## What is being asked
Print all of the data exactly as written.
··········
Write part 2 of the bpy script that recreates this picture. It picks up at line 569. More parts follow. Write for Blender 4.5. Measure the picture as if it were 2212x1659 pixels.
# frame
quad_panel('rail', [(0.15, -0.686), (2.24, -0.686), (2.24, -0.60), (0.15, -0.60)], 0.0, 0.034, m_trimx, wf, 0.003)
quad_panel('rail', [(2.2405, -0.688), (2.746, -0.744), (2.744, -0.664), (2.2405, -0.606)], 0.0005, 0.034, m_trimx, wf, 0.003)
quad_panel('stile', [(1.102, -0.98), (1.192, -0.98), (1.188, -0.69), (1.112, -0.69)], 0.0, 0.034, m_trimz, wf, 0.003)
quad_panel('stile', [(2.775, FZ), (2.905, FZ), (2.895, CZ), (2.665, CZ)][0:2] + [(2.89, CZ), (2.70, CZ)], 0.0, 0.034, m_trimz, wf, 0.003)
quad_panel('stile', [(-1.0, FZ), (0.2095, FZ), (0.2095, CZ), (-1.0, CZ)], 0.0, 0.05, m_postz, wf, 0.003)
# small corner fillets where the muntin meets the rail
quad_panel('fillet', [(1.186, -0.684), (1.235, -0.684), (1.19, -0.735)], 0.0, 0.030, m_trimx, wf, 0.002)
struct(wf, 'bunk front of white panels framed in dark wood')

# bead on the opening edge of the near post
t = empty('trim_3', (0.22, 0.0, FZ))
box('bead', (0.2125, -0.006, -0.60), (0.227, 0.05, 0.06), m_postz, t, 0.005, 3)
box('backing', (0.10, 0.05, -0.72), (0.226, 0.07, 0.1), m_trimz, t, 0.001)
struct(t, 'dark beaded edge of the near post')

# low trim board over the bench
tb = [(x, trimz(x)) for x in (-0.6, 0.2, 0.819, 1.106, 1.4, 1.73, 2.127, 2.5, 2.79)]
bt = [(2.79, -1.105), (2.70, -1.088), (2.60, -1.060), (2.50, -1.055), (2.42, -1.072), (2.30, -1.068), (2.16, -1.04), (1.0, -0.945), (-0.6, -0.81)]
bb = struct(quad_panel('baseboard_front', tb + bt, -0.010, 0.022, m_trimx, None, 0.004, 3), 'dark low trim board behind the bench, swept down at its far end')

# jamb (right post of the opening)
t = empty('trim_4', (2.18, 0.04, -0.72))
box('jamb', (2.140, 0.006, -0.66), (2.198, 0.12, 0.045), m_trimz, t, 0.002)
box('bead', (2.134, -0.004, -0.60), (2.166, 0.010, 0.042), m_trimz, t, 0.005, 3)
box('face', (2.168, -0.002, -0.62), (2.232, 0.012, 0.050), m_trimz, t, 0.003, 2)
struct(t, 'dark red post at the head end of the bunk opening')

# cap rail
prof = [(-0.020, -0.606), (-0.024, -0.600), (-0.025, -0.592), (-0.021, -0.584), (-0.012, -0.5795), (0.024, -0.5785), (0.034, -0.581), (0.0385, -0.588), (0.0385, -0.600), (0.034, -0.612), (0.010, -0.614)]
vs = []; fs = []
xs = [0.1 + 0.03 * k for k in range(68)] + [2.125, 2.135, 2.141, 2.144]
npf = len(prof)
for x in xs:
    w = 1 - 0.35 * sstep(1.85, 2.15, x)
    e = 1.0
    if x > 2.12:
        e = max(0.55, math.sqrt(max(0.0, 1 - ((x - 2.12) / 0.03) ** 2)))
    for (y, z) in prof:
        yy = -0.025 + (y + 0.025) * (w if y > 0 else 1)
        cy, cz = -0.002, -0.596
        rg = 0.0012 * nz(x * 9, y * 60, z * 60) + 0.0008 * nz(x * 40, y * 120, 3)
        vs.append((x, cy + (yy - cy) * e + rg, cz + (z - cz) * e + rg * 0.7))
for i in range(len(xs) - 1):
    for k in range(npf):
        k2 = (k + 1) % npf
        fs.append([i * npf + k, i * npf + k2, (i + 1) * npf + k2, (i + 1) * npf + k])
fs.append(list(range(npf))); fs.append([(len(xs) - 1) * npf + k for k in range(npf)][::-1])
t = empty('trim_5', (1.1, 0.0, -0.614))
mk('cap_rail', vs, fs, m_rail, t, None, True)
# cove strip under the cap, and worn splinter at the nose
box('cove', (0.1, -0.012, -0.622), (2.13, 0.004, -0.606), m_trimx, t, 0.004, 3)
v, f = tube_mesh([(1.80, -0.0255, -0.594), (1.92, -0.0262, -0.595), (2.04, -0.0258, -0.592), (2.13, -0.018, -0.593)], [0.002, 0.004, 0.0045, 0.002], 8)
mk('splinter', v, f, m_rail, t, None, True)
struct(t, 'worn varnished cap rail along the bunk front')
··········
## In response
Write part 2 of the bpy script that recreates this picture. It picks up at line 569. More parts follow. Write for Blender 4.5. Measure the picture as if it were 2212x1659 pixels.
# frame
quad_panel('rail', [(0.15, -0.686), (2.24, -0.686), (2.24, -0.60), (0.15, -0.60)], 0.0, 0.034, m_trimx, wf, 0.003)
quad_panel('rail', [(2.2405, -0.688), (2.746, -0.744), (2.744, -0.664), (2.2405, -0.606)], 0.0005, 0.034, m_trimx, wf, 0.003)
quad_panel('stile', [(1.102, -0.98), (1.192, -0.98), (1.188, -0.69), (1.112, -0.69)], 0.0, 0.034, m_trimz, wf, 0.003)
quad_panel('stile', [(2.775, FZ), (2.905, FZ), (2.895, CZ), (2.665, CZ)][0:2] + [(2.89, CZ), (2.70, CZ)], 0.0, 0.034, m_trimz, wf, 0.003)
quad_panel('stile', [(-1.0, FZ), (0.2095, FZ), (0.2095, CZ), (-1.0, CZ)], 0.0, 0.05, m_postz, wf, 0.003)
# small corner fillets where the muntin meets the rail
quad_panel('fillet', [(1.186, -0.684), (1.235, -0.684), (1.19, -0.735)], 0.0, 0.030, m_trimx, wf, 0.002)
struct(wf, 'bunk front of white panels framed in dark wood')

# bead on the opening edge of the near post
t = empty('trim_3', (0.22, 0.0, FZ))
box('bead', (0.2125, -0.006, -0.60), (0.227, 0.05, 0.06), m_postz, t, 0.005, 3)
box('backing', (0.10, 0.05, -0.72), (0.226, 0.07, 0.1), m_trimz, t, 0.001)
struct(t, 'dark beaded edge of the near post')

# low trim board over the bench
tb = [(x, trimz(x)) for x in (-0.6, 0.2, 0.819, 1.106, 1.4, 1.73, 2.127, 2.5, 2.79)]
bt = [(2.79, -1.105), (2.70, -1.088), (2.60, -1.060), (2.50, -1.055), (2.42, -1.072), (2.30, -1.068), (2.16, -1.04), (1.0, -0.945), (-0.6, -0.81)]
bb = struct(quad_panel('baseboard_front', tb + bt, -0.010, 0.022, m_trimx, None, 0.004, 3), 'dark low trim board behind the bench, swept down at its far end')

# jamb (right post of the opening)
t = empty('trim_4', (2.18, 0.04, -0.72))
box('jamb', (2.140, 0.006, -0.66), (2.198, 0.12, 0.045), m_trimz, t, 0.002)
box('bead', (2.134, -0.004, -0.60), (2.166, 0.010, 0.042), m_trimz, t, 0.005, 3)
box('face', (2.168, -0.002, -0.62), (2.232, 0.012, 0.050), m_trimz, t, 0.003, 2)
struct(t, 'dark red post at the head end of the bunk opening')

# cap rail
prof = [(-0.020, -0.606), (-0.024, -0.600), (-0.025, -0.592), (-0.021, -0.584), (-0.012, -0.5795), (0.024, -0.5785), (0.034, -0.581), (0.0385, -0.588), (0.0385, -0.600), (0.034, -0.612), (0.010, -0.614)]
vs = []; fs = []
xs = [0.1 + 0.03 * k for k in range(68)] + [2.125, 2.135, 2.141, 2.144]
npf = len(prof)
for x in xs:
    w = 1 - 0.35 * sstep(1.85, 2.15, x)
    e = 1.0
    if x > 2.12:
        e = max(0.55, math.sqrt(max(0.0, 1 - ((x - 2.12) / 0.03) ** 2)))
    for (y, z) in prof:
        yy = -0.025 + (y + 0.025) * (w if y > 0 else 1)
        cy, cz = -0.002, -0.596
        rg = 0.0012 * nz(x * 9, y * 60, z * 60) + 0.0008 * nz(x * 40, y * 120, 3)
        vs.append((x, cy + (yy - cy) * e + rg, cz + (z - cz) * e + rg * 0.7))
for i in range(len(xs) - 1):
    for k in range(npf):
        k2 = (k + 1) % npf
        fs.append([i * npf + k, i * npf + k2, (i + 1) * npf + k2, (i + 1) * npf + k])
fs.append(list(range(npf))); fs.append([(len(xs) - 1) * npf + k for k in range(npf)][::-1])
t = empty('trim_5', (1.1, 0.0, -0.614))
mk('cap_rail', vs, fs, m_rail, t, None, True)
# cove strip under the cap, and worn splinter at the nose
box('cove', (0.1, -0.012, -0.622), (2.13, 0.004, -0.606), m_trimx, t, 0.004, 3)
v, f = tube_mesh([(1.80, -0.0255, -0.594), (1.92, -0.0262, -0.595), (2.04, -0.0258, -0.592), (2.13, -0.018, -0.593)], [0.002, 0.004, 0.0045, 0.002], 8)
mk('splinter', v, f, m_rail, t, None, True)
struct(t, 'worn varnished cap rail along the bunk front')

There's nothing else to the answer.